Aim of the task: Please output exactly the lines of the material from the first through the line containing "caster(1.300, 0.455, math.radians(22), 0.037, (0, 0.012))", and nothing more.

Recorded data:
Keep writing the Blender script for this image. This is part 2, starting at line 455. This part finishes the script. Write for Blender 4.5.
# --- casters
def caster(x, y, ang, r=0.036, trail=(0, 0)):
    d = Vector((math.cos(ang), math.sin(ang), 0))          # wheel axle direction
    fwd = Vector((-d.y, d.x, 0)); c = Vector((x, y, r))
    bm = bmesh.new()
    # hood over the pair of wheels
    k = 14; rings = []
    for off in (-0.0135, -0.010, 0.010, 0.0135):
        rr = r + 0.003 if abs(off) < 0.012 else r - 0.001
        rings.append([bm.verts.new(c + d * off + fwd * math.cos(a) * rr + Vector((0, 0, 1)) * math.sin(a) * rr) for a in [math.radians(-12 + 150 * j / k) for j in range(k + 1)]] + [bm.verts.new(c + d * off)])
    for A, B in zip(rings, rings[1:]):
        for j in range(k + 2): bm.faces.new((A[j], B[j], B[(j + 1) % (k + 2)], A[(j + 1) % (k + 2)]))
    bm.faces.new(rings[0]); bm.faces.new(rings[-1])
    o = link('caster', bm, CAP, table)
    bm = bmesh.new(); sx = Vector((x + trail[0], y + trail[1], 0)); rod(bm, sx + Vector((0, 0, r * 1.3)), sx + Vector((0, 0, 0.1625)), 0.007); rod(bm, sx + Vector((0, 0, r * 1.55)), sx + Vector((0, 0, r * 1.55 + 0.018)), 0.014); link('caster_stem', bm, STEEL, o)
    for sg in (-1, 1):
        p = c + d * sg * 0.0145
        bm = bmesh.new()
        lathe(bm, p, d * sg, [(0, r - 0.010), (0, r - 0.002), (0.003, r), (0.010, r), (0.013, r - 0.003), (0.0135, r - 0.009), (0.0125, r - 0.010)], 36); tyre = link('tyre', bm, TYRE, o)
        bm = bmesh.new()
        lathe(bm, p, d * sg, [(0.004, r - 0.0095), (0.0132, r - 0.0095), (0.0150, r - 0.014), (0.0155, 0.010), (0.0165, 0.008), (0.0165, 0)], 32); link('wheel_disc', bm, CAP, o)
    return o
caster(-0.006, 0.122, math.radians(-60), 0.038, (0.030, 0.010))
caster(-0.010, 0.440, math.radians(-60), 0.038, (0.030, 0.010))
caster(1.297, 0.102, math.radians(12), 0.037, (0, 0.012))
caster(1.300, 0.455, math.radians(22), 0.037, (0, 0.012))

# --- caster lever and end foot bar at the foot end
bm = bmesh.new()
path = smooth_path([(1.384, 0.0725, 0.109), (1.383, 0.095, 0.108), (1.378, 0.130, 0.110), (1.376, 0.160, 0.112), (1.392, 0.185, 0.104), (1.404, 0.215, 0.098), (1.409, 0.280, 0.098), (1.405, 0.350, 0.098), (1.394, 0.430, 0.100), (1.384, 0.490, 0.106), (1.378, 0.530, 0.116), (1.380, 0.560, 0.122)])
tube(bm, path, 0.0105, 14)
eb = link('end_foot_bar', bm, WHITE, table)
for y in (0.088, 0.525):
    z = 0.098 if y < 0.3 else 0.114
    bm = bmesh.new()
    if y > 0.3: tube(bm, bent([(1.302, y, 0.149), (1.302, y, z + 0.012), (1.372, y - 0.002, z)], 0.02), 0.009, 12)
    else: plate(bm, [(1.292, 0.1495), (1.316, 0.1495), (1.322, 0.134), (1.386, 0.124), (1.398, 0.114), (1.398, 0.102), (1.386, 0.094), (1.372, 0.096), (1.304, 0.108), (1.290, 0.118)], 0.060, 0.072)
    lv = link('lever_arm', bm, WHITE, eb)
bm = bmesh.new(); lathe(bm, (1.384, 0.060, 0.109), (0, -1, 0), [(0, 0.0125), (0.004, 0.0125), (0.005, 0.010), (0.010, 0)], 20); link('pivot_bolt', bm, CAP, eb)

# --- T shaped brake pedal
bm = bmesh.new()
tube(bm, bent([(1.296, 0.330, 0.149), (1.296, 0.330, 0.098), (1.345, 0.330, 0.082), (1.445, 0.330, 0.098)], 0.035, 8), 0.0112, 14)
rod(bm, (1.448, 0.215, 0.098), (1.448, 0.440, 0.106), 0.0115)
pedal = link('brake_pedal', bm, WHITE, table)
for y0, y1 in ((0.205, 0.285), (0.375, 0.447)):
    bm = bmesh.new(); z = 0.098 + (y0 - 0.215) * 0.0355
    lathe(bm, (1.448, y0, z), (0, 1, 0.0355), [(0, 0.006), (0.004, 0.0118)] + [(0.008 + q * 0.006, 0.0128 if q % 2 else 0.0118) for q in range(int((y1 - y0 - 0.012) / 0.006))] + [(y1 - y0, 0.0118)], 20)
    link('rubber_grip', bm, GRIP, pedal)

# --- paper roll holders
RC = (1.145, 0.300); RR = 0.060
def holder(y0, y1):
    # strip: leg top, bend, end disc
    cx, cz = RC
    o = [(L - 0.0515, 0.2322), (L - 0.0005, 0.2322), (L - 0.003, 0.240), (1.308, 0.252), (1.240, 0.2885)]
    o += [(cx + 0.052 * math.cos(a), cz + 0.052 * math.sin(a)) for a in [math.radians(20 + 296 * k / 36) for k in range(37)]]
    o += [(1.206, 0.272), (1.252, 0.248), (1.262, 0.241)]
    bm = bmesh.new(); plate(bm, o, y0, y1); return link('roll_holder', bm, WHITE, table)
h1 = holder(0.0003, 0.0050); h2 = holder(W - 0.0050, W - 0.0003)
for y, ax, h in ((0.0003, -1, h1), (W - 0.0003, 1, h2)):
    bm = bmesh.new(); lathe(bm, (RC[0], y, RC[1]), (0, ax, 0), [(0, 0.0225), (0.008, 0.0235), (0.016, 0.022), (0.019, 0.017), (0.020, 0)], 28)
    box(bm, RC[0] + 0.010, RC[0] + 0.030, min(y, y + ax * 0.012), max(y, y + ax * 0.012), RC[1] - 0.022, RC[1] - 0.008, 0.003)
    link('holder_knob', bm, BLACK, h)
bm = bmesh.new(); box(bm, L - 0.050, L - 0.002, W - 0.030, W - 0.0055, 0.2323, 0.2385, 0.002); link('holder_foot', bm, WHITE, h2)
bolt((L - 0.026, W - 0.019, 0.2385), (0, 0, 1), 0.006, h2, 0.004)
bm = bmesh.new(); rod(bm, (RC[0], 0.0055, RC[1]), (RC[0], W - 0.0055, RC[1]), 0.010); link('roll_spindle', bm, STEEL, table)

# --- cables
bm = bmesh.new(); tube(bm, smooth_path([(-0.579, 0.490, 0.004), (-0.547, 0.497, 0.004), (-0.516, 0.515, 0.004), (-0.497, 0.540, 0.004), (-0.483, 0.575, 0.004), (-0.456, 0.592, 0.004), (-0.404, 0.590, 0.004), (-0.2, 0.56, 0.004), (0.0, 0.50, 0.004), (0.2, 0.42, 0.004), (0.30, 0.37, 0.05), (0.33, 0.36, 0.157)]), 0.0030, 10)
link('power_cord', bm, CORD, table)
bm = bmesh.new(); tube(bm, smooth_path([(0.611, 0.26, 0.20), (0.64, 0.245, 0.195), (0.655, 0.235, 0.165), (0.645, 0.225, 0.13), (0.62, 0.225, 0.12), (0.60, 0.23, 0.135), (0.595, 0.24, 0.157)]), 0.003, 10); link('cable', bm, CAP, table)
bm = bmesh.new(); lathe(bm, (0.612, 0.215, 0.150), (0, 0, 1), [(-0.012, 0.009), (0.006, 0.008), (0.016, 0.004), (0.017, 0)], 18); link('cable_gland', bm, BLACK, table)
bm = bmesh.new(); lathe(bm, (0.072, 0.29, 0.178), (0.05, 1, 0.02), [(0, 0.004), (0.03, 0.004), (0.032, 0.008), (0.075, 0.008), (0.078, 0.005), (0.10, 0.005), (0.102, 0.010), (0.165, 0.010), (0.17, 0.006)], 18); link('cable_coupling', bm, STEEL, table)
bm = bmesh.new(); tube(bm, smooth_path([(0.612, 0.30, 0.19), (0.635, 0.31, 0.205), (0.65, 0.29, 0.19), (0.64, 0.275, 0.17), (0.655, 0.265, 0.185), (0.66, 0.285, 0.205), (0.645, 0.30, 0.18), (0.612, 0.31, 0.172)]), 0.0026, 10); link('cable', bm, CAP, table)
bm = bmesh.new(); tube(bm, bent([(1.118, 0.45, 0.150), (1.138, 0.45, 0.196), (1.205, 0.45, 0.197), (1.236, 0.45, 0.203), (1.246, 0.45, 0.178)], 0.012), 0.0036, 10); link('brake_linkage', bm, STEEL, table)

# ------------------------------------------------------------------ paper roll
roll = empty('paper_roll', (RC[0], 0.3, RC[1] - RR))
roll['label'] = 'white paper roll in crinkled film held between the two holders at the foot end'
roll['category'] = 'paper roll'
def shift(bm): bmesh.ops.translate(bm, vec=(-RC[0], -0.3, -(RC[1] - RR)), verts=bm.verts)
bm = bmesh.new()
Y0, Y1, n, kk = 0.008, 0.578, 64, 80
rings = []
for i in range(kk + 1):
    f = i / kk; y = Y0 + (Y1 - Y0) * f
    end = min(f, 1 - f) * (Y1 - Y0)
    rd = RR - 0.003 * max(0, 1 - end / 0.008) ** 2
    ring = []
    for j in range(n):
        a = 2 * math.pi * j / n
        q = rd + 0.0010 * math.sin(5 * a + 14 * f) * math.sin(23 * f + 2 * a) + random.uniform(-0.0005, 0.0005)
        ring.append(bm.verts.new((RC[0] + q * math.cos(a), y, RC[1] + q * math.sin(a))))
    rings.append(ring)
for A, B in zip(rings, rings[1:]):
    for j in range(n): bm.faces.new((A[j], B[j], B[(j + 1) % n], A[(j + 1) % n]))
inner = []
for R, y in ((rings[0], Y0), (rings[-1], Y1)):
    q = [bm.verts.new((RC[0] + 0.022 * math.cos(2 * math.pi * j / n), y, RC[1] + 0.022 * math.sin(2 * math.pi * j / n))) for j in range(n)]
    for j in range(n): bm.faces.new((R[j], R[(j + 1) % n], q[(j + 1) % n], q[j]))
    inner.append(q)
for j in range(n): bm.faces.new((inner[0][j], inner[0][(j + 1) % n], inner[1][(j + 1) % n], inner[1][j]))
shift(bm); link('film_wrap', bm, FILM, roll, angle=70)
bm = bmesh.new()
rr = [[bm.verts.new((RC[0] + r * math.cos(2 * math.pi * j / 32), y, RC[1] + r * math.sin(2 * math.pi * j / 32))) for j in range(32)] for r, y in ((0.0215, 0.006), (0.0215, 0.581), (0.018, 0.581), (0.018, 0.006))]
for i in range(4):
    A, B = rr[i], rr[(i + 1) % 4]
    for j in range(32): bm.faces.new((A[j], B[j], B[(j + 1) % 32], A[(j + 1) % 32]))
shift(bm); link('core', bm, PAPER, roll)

Task solution:
Keep writing the Blender script for this image. This is part 2, starting at line 455. This part finishes the script. Write for Blender 4.5.
# --- casters
def caster(x, y, ang, r=0.036, trail=(0, 0)):
    d = Vector((math.cos(ang), math.sin(ang), 0))          # wheel axle direction
    fwd = Vector((-d.y, d.x, 0)); c = Vector((x, y, r))
    bm = bmesh.new()
    # hood over the pair of wheels
    k = 14; rings = []
    for off in (-0.0135, -0.010, 0.010, 0.0135):
        rr = r + 0.003 if abs(off) < 0.012 else r - 0.001
        rings.append([bm.verts.new(c + d * off + fwd * math.cos(a) * rr + Vector((0, 0, 1)) * math.sin(a) * rr) for a in [math.radians(-12 + 150 * j / k) for j in range(k + 1)]] + [bm.verts.new(c + d * off)])
    for A, B in zip(rings, rings[1:]):
        for j in range(k + 2): bm.faces.new((A[j], B[j], B[(j + 1) % (k + 2)], A[(j + 1) % (k + 2)]))
    bm.faces.new(rings[0]); bm.faces.new(rings[-1])
    o = link('caster', bm, CAP, table)
    bm = bmesh.new(); sx = Vector((x + trail[0], y + trail[1], 0)); rod(bm, sx + Vector((0, 0, r * 1.3)), sx + Vector((0, 0, 0.1625)), 0.007); rod(bm, sx + Vector((0, 0, r * 1.55)), sx + Vector((0, 0, r * 1.55 + 0.018)), 0.014); link('caster_stem', bm, STEEL, o)
    for sg in (-1, 1):
        p = c + d * sg * 0.0145
        bm = bmesh.new()
        lathe(bm, p, d * sg, [(0, r - 0.010), (0, r - 0.002), (0.003, r), (0.010, r), (0.013, r - 0.003), (0.0135, r - 0.009), (0.0125, r - 0.010)], 36); tyre = link('tyre', bm, TYRE, o)
        bm = bmesh.new()
        lathe(bm, p, d * sg, [(0.004, r - 0.0095), (0.0132, r - 0.0095), (0.0150, r - 0.014), (0.0155, 0.010), (0.0165, 0.008), (0.0165, 0)], 32); link('wheel_disc', bm, CAP, o)
    return o
caster(-0.006, 0.122, math.radians(-60), 0.038, (0.030, 0.010))
caster(-0.010, 0.440, math.radians(-60), 0.038, (0.030, 0.010))
caster(1.297, 0.102, math.radians(12), 0.037, (0, 0.012))
caster(1.300, 0.455, math.radians(22), 0.037, (0, 0.012))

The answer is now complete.